### Data section ###
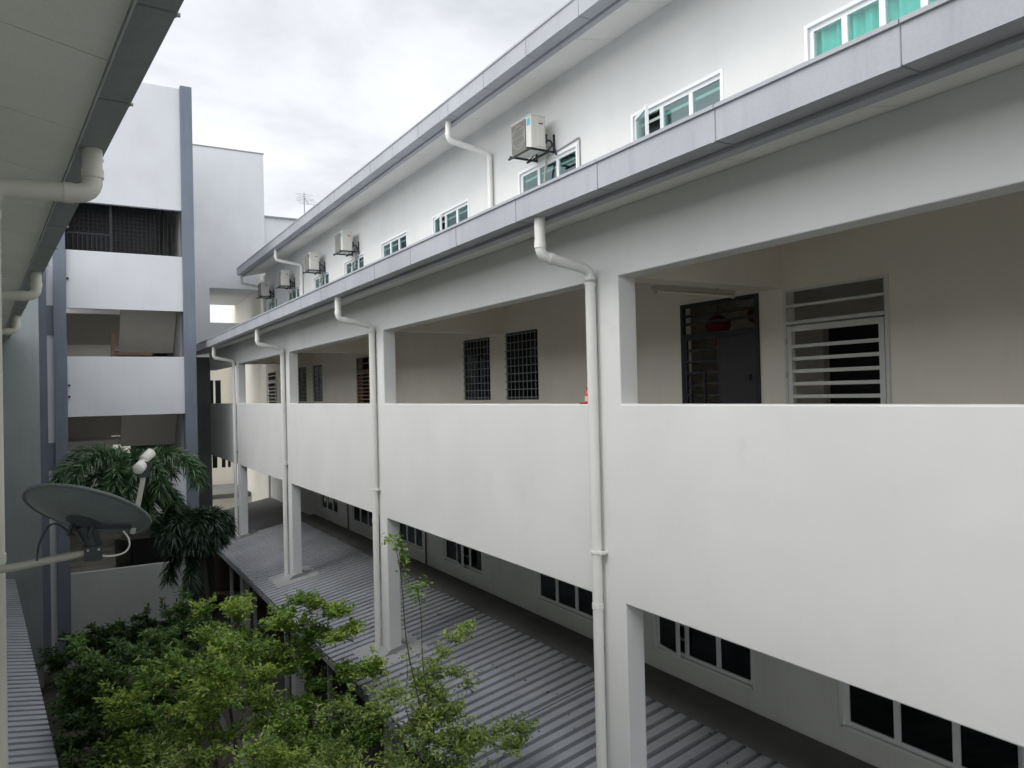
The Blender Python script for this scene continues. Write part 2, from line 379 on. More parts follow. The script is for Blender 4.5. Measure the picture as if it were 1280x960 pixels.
# rooms behind: back wall, floors, partitions
mb = MB(); mb.box(11.0, 11.2, Y0, 33.0, -7.85, 5.6); mb.build('rear_wall', 'wall2', B)
mb = MB(); mb.box(WX+.162, 10.998, Y0, 33, 1.96, 2.12); mb.box(WX+.162, 10.998, Y0, 33, -1.55, -1.25); mb.box(WX+.162, 10.998, Y0, 33, -4.72, -4.5)
mb.build('room_floor', 'slab', B)
mb = MB(); mb.box(BX+.24, WX, Y0, Y0+.2, -7.85, 1.86); mb.box(WX, 11.0, Y0-.2, Y0-.002, -7.85, 5.6); mb.build('end_wall', 'wall2', B)
mb = MB(); mb.box(WX+.165, 11.0, 33.002, 33.2, -7.85, 5.6); mb.build('end_wall', 'wall2', B)
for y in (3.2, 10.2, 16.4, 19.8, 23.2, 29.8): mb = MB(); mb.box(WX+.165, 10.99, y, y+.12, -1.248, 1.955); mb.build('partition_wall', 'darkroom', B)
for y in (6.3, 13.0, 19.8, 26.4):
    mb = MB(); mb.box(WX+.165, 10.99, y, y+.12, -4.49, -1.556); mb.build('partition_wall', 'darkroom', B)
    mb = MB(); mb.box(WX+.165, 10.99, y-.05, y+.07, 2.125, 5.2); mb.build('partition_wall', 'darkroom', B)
# small entrance lobby behind the two gates
mb = MB(); wall(mb, 'X', 8.6, 8.72, 4.3, 10.19, -1.248, 1.955, [(5.62, 6.52, -1.25, .80)]); mb.build('lobby_wall', 'inner', B)
mb = MB(); mb.box(8.73, 8.77, 5.60, 6.54, -1.247, .80); mb.build('lobby_door', 'doordark', B)

# ---- upper storey wall
up_win = [(3.85, 5.62), (6.95, 8.70), (10.17, 11.98), (14.1, 15.85), (17.45, 19.2), (20.6, 22.35), (23.95, 25.7), (27.6, 29.3), (30.95, 32.6), (.4, 2.2), (-2.9, -1.1)]
WZ0, WZ1 = 2.9, 4.06
mb = MB(); wall(mb, 'X', WX, WX+.16, Y0, 33.0, 1.952, 5.40, [(a, b, WZ0, WZ1) for a, b in up_win])
weld(mb.build('upper_wall', 'wall2', B))
# ---- lower storey wall
low_win = [(3.62, 5.45), (6.75, 8.55), (10.0, 11.80), (13.95, 15.8), (17.0, 18.6), (20.3, 22.3), (23.7, 25.6), (.3, 2.1), (-3, -1.2)]
LX = 7.36
LZ0, LZ1 = -3.76, -2.5
mb = MB(); wall(mb, 'X', LX, LX+.10, Y0, 33.0, -7.85, -1.554, [(a, b, LZ0, LZ1) for a, b in low_win] + [(23.6, 24.9, -7.74, -5.4), (15, 16.2, -7.74, -5.4)])
weld(mb.build('lower_wall', 'lowwall', B))
for y in (22.6, 16.75):
    mb = MB(); mb.tube([(LX-.03, y, -4.13), (LX-.03, y, -1.56)], .018, 8); mb.build('wall_pipe', 'black', B)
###
§ **Task statement**
Except for the pictures, print the data above exactly.

§ **Complete output**
The Blender Python script for this scene continues. Write part 2, from line 379 on. More parts follow. The script is for Blender 4.5. Measure the picture as if it were 1280x960 pixels.
# rooms behind: back wall, floors, partitions
mb = MB(); mb.box(11.0, 11.2, Y0, 33.0, -7.85, 5.6); mb.build('rear_wall', 'wall2', B)
mb = MB(); mb.box(WX+.162, 10.998, Y0, 33, 1.96, 2.12); mb.box(WX+.162, 10.998, Y0, 33, -1.55, -1.25); mb.box(WX+.162, 10.998, Y0, 33, -4.72, -4.5)
mb.build('room_floor', 'slab', B)
mb = MB(); mb.box(BX+.24, WX, Y0, Y0+.2, -7.85, 1.86); mb.box(WX, 11.0, Y0-.2, Y0-.002, -7.85, 5.6); mb.build('end_wall', 'wall2', B)
mb = MB(); mb.box(WX+.165, 11.0, 33.002, 33.2, -7.85, 5.6); mb.build('end_wall', 'wall2', B)
for y in (3.2, 10.2, 16.4, 19.8, 23.2, 29.8): mb = MB(); mb.box(WX+.165, 10.99, y, y+.12, -1.248, 1.955); mb.build('partition_wall', 'darkroom', B)
for y in (6.3, 13.0, 19.8, 26.4):
    mb = MB(); mb.box(WX+.165, 10.99, y, y+.12, -4.49, -1.556); mb.build('partition_wall', 'darkroom', B)
    mb = MB(); mb.box(WX+.165, 10.99, y-.05, y+.07, 2.125, 5.2); mb.build('partition_wall', 'darkroom', B)
# small entrance lobby behind the two gates
mb = MB(); wall(mb, 'X', 8.6, 8.72, 4.3, 10.19, -1.248, 1.955, [(5.62, 6.52, -1.25, .80)]); mb.build('lobby_wall', 'inner', B)
mb = MB(); mb.box(8.73, 8.77, 5.60, 6.54, -1.247, .80); mb.build('lobby_door', 'doordark', B)

# ---- upper storey wall
up_win = [(3.85, 5.62), (6.95, 8.70), (10.17, 11.98), (14.1, 15.85), (17.45, 19.2), (20.6, 22.35), (23.95, 25.7), (27.6, 29.3), (30.95, 32.6), (.4, 2.2), (-2.9, -1.1)]
WZ0, WZ1 = 2.9, 4.06
mb = MB(); wall(mb, 'X', WX, WX+.16, Y0, 33.0, 1.952, 5.40, [(a, b, WZ0, WZ1) for a, b in up_win])
weld(mb.build('upper_wall', 'wall2', B))
# ---- lower storey wall
low_win = [(3.62, 5.45), (6.75, 8.55), (10.0, 11.80), (13.95, 15.8), (17.0, 18.6), (20.3, 22.3), (23.7, 25.6), (.3, 2.1), (-3, -1.2)]
LX = 7.36
LZ0, LZ1 = -3.76, -2.5
mb = MB(); wall(mb, 'X', LX, LX+.10, Y0, 33.0, -7.85, -1.554, [(a, b, LZ0, LZ1) for a, b in low_win] + [(23.6, 24.9, -7.74, -5.4), (15, 16.2, -7.74, -5.4)])
weld(mb.build('lower_wall', 'lowwall', B))
for y in (22.6, 16.75):
    mb = MB(); mb.tube([(LX-.03, y, -4.13), (LX-.03, y, -1.56)], .018, 8); mb.build('wall_pipe', 'black', B)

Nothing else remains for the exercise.